İddianamede, Selman Gülen’in saklandığı evde yapılan aramada bulunan 14 bin 500 dolar, 850 avro ve 500 kron para miktarı gözetildiğinde, sanığın örgüt mensupları aracılığıyla yurt dışından yasa dışı yollarla örgüt tarafından gönderilen paralarla geçimini sağladığına dair tespitlerin yerinde olduğu vurgulandı.
Selman Gülen’in adına kayıtlı telefon kullanmayarak tedbir uygulamaya devam ettiği belirtilen iddianamede, örgüt üyeliği suçundan arandığını bildiği kişilere yardımda bulunduğu kaydedildi.
İddianamede, örgüt ile olan bağını koparmayan ve tam bir gizlilik ve sadakat içerisinde tutum sergileyen sanığın, örgütün gizlilik talimatları ile hareket etmeye devam ettiği, kendi iradesini örgüt yöneticilerinin iradesine rızaen teslim ettiği değerlendirmesinde bulunuldu.
Nur Gülen örgütün sivil toplum kuruluşlarında yöneticilik yapmış
İddianamede, İzmir Cumhuriyet Başsavcılığınca yürütülen bir soruşturma kapsamında tanık olarak ifadesine başvurulan G.E.T’nin, “Mine Öztürk, Yeni Oluşum Vakfı Yönetim Kurulu’nda bulunmaktaydı. Bu şahıs da benim ‘mütevelli’ olarak bildiğim kişilerdendir.
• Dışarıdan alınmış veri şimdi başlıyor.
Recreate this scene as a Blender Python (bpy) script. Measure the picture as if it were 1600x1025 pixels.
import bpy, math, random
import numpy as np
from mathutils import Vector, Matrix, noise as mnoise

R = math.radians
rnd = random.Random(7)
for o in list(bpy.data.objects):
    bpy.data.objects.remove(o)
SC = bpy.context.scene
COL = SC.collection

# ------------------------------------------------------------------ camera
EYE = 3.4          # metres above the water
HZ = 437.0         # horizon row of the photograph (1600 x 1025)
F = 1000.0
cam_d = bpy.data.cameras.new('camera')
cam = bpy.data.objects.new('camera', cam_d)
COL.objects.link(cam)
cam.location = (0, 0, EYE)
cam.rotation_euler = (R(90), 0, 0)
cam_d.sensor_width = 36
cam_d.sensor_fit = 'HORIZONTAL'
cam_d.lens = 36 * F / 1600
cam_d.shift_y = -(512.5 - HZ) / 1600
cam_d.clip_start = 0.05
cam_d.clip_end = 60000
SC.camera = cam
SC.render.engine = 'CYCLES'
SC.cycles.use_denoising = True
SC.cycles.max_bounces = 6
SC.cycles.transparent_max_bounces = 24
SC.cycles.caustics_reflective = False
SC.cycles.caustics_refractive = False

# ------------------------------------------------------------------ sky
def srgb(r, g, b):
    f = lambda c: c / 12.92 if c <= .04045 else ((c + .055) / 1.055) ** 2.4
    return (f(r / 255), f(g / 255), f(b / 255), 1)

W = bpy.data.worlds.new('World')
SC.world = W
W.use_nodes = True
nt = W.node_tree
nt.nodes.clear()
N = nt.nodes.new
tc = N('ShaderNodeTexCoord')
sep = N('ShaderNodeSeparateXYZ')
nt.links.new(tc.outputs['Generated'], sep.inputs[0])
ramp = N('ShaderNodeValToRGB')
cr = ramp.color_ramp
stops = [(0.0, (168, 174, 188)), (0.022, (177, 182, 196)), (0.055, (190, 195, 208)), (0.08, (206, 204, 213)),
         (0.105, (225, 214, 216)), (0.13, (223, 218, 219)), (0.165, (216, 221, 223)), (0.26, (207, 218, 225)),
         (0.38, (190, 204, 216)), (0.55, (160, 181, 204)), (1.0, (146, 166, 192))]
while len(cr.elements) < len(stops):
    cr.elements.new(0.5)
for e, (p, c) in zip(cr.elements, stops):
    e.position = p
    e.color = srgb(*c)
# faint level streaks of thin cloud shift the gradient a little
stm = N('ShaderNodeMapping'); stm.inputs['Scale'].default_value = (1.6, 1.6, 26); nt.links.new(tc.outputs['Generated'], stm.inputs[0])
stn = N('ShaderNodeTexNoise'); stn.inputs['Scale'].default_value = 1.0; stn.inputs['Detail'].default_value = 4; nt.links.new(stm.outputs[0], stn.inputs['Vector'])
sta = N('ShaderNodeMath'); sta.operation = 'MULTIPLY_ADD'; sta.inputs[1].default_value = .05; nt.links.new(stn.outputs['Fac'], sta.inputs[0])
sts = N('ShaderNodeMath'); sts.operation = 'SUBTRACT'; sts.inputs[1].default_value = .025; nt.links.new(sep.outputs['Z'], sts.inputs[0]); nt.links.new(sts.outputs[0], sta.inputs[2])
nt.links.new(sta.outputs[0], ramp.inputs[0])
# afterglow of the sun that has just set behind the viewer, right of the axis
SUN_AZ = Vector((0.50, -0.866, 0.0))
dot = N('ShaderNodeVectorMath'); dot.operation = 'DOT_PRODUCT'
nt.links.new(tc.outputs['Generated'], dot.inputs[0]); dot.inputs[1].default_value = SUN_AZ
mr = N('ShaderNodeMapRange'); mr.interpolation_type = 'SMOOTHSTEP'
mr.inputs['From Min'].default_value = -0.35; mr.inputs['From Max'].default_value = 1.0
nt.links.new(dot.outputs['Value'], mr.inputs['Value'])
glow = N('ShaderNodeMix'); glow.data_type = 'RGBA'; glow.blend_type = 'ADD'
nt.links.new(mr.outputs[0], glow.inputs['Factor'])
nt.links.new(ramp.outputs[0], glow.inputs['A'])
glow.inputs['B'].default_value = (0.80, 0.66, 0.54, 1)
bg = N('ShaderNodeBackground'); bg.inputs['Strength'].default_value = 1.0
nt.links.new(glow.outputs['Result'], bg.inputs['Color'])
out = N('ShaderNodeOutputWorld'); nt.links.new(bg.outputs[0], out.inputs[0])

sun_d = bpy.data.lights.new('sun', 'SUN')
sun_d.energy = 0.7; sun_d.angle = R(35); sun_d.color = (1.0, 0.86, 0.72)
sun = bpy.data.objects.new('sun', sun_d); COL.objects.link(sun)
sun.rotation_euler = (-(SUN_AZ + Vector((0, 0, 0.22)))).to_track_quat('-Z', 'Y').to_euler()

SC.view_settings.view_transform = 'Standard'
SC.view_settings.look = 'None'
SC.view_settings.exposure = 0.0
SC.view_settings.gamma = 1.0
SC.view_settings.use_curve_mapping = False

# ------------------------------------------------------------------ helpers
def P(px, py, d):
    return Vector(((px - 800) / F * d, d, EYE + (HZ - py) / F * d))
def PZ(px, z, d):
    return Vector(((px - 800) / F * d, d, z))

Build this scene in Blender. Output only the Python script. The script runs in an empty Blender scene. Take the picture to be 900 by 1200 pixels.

FETÖ yapılanması içerisinde hiyerarşik bir konumu yoktu. ‘Halk tabakası’ olarak bildiğim kısmındaydı. Bu şahsın kızı olan Nur Öztürk isimli şahsın Fetullah Gülen’in yeğeni olan Selman Gülen ile evlendiğini biliyorum.” şeklinde beyanda bulunduğu aktarıldı.
Sanık Nur Gülen’in örgütün sivil toplum kuruluşlarında yöneticilik yaptığı kaydedilen iddianamede, sanığın örgüt yöneticilerinin talimatları ile bankacılık finansal işlemleri gerçekleştirdiği, örgüte ait basın yayın organlarına düzenli abonelik ödemeleri yaptığı, hakkında yakalama emri olduğunu bilmesine rağmen ifade vermeyi tercih etmediği bilgisi verildi.
İddianamede, sanık Nur Gülen’in de cep telefonu kullanmadığı, kendi adı ile resmi işlemler gerçekleştirmediği, yaşamsal faaliyetlerini karşılayacak ekonomik gelir sağlayıcı bir işte çalışmadığı, tam bir gizlilik ve sadakat içerisinde tutum sergilediği, örgütün gizlilik talimatları ile hareket etmeye devam ettiği vurgulandı.
Sanık Bekir Öztürk’ün Bank Asya’da hesabının bulunduğu aktarılan iddianamede, FETÖ ile iltisaklı yayınlar yapan bir firmaya 2015-2016 yıllarında düzenli ödemeler yaptığı, Kimse Yok mu isimli kuruluşa para gönderdiği, kullandığı GSM hattı ile örgütün tepe yöneticileri ile çok sayıda görüşmesinin tespit edildiği belirtildi.
Sanık Mine Öztürk’ün ise tanık beyanına göre örgütün mütevelli olarak adlandırdığı yapılanma içerisinde faaliyet yürüttüğü, örgütün sivil toplum kuruluşlarında yöneticilik yaptığı bilgisi verildi.
“Örgütün gizlilik talimatları ile hareket etmeye devam ettiler”
İddianamede, sanıkların örgütün “gaybubet evi” olarak adlandırdığı kira sözleşmesi başkası tarafından yapılmış bir evde birlikte kaldıkları, kendilerini çevrelerinde yaşayanlara farklı isimlerle tanıttıkları, yakalanmamak amacıyla tedbir alarak market alışverişini dahi internet tabanlı market uygulamaları üzerinden yaptıkları aktarıldı.
Sanıkların, yıllarca herhangi bir gelir getirici işte çalışmamalarına rağmen evlerinde yakalanan paranın kendilerine nasıl ulaştığı ve kaynağı konusunda hayatın olağan akışına uygun bir açıklama getiremedikleri vurgulanan iddianamede, tam bir gizlilik ve sadakat içerisinde tutum sergileyen sanıkların örgütün gizlilik talimatları ile hareket etmeye devam ettikleri kaydedildi.
İddianamede bu kapsamda, tutuklu sanıklar Selman Gülen ve Nur Gülen ile tutuksuz sanıklar Bekir Öztürk ve Mine Öztürk’ün “silahlı terör örgütüne üye olmak” suçundan 7 yıl 6’şar aydan 15’er yıla kadar hapisle cezalandırılması talep edildi.
Sanıkların yargılanmasına 26 Aralık’ta İstanbul 24. Ağır Ceza Mahkemesi’nde başlanacak.